PTCL receives CCP’s approval for Telenor Pakistan acquisition

Company secures Phase-II approval from CCP for acquisition of Telenor Pakistan, transaction still subject to further approvals

Pakistan Telecommunication Company Limited (PTCL) has received approval from the Competition Commission of Pakistan (CCP) for its planned acquisition of Telenor Pakistan, following a Phase-II review of the merger application. 

According to a filing by the PTCL, the approval, granted on October 1, 2025, moves PTCL one step closer to finalising the acquisition of Telenor Pakistan (Private) Limited and Orion Towers (Private) Limited.

The acquisition was initially announced in December 2023, when PTCL entered into a Share Purchase Agreement (SPA) with Telenor Pakistan BV (TPBV). As per the terms, PTCL is set to acquire the entire issued share capital of Telenor Pakistan and Orion Towers. 

The transaction, however, remains subject to various corporate and regulatory approvals, as well as the completion of necessary formalities and agreements.

The CCP’s Phase-II order, issued in accordance with the Competition Act, 2010, and the Competition (Merger Control) Regulations, 2016, marks a significant step in the approval process, but the finalization of the deal will depend on the completion of other required formalities.
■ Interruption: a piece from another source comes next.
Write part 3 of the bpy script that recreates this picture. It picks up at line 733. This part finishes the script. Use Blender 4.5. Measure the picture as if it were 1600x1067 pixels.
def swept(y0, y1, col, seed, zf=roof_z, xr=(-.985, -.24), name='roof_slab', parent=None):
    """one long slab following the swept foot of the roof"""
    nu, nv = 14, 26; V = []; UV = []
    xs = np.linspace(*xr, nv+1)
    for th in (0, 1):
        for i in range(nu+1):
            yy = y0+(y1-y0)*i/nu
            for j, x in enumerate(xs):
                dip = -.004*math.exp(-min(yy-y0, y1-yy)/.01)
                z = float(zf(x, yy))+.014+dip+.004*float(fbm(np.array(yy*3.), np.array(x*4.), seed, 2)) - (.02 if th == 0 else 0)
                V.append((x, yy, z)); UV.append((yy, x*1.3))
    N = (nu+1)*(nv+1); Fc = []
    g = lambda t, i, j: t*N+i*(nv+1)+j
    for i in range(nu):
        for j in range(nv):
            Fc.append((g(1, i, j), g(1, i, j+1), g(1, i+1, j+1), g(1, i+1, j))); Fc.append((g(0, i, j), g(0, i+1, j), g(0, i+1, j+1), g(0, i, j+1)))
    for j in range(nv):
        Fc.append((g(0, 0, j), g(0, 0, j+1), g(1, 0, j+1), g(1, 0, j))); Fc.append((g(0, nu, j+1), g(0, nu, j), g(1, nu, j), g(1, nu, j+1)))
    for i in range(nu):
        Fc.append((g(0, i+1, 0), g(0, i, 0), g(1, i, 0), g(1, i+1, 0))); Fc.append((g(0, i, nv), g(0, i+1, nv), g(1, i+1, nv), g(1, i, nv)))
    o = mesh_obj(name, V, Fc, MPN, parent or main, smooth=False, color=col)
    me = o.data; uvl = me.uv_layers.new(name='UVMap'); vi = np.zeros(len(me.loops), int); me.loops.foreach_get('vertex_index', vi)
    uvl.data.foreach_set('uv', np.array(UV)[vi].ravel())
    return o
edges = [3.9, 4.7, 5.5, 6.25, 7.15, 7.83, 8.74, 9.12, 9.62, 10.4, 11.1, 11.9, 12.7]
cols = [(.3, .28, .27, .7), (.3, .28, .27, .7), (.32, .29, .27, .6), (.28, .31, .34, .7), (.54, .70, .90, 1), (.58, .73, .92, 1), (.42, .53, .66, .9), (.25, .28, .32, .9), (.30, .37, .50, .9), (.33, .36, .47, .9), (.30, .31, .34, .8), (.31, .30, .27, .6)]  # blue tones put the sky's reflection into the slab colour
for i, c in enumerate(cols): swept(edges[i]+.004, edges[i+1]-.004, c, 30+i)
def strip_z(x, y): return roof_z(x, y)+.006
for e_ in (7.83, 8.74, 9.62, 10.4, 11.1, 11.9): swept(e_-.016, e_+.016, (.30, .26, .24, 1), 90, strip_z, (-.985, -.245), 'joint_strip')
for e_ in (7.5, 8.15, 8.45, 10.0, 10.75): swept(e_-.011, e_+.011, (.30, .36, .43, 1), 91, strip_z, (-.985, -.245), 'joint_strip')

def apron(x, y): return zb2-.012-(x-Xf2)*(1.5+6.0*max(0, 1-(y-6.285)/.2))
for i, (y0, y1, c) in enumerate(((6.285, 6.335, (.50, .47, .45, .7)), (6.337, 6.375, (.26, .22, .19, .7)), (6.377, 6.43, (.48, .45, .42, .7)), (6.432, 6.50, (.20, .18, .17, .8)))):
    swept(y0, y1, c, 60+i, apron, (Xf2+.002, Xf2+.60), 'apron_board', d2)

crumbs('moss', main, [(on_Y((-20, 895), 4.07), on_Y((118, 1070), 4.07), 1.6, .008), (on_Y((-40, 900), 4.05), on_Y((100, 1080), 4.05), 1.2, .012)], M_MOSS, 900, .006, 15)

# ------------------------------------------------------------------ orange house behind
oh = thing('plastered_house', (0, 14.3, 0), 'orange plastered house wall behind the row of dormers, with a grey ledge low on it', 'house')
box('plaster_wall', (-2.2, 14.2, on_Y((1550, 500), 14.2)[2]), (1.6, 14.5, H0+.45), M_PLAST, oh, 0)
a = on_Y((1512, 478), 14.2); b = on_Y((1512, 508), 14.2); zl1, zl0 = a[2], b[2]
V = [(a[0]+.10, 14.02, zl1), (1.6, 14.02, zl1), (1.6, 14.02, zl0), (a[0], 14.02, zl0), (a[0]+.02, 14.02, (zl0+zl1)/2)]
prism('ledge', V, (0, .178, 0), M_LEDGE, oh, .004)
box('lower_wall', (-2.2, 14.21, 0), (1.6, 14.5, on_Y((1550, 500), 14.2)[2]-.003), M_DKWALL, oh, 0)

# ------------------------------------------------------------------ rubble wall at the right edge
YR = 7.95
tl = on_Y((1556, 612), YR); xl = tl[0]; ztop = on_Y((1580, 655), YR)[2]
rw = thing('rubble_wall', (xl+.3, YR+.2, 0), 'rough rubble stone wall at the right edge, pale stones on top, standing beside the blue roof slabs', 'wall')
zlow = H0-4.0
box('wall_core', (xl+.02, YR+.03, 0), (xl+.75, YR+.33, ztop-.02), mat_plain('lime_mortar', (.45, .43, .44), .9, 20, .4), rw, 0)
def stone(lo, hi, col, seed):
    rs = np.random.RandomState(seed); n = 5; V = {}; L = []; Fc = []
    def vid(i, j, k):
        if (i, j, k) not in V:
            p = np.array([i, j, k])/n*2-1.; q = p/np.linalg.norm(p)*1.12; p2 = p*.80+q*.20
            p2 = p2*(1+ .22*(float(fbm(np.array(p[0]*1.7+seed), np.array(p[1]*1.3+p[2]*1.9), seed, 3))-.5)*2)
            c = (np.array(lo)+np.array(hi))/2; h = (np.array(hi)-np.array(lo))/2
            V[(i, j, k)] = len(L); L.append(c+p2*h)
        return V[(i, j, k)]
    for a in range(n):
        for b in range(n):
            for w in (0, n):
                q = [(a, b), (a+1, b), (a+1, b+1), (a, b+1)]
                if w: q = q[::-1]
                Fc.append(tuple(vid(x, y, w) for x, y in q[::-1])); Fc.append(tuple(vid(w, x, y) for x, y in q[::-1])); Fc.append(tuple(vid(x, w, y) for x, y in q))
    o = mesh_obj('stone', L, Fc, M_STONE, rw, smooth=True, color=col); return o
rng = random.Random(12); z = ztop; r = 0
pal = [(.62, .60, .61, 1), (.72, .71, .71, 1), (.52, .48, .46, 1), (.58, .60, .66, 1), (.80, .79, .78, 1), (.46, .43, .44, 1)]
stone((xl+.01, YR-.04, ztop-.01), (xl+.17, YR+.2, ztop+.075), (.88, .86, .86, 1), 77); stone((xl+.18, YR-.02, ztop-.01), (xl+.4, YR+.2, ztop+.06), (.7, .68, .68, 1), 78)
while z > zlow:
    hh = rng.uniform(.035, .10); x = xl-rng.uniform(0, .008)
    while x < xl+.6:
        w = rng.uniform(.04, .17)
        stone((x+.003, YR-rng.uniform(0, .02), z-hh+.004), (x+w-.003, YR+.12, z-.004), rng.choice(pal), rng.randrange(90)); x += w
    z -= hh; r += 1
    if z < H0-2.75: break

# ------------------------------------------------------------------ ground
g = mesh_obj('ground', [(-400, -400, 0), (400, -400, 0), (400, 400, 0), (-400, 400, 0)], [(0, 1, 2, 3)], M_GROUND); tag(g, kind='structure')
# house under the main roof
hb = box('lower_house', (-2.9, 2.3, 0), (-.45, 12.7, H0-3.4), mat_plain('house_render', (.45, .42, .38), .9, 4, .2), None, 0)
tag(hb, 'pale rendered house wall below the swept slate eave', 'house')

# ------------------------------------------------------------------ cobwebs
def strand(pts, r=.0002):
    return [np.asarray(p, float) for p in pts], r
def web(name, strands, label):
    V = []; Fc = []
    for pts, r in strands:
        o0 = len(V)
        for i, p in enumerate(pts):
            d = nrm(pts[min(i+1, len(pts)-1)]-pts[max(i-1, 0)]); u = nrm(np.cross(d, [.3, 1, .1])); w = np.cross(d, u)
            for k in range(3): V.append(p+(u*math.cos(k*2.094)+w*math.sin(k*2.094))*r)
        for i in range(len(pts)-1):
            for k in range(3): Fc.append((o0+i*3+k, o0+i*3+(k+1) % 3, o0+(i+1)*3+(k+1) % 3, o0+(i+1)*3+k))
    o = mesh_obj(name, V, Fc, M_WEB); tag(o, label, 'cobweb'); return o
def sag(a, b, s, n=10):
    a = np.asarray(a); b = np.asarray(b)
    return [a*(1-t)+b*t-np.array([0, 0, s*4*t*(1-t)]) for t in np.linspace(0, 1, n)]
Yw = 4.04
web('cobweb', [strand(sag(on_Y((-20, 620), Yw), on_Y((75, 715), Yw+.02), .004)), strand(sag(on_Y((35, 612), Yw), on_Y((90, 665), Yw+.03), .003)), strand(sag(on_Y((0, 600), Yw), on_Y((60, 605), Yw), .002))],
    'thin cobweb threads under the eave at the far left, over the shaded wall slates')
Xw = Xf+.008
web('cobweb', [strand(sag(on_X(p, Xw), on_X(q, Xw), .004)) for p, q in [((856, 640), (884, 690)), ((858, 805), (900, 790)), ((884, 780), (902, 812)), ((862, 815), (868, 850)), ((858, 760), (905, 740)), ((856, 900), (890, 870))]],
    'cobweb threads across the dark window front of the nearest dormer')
This acquisition is part of PTCL’s broader efforts to strengthen its position in Pakistan’s telecom and infrastructure sectors, although the transaction is still contingent on other regulatory procedures and approvals before it can be officially concluded.

On Tuesday, the PTCL’s Policy Board accepted the terms and conditions set by the CCP for its merger with Telenor Pakistan. After the merger, Ufone–Telenor Pakistan will become almost as large as Jazz, pushing Zong into third place in the country’s telecom market.

 

A CCP official acknowledged that the deal will create a highly concentrated operator, raising potential dominance concerns. “We also examined the risk of PTCL abusing its dominant position post-merger,” the official said. However, the regulator noted that its conditional approval framework, which includes safeguards on pricing, interconnection, infrastructure sharing, and fair competition, should mitigate those risks. “If enforced effectively, the merger could deliver efficiencies, improve service quality, cut infrastructure duplication, and generate cost savings,” the official added.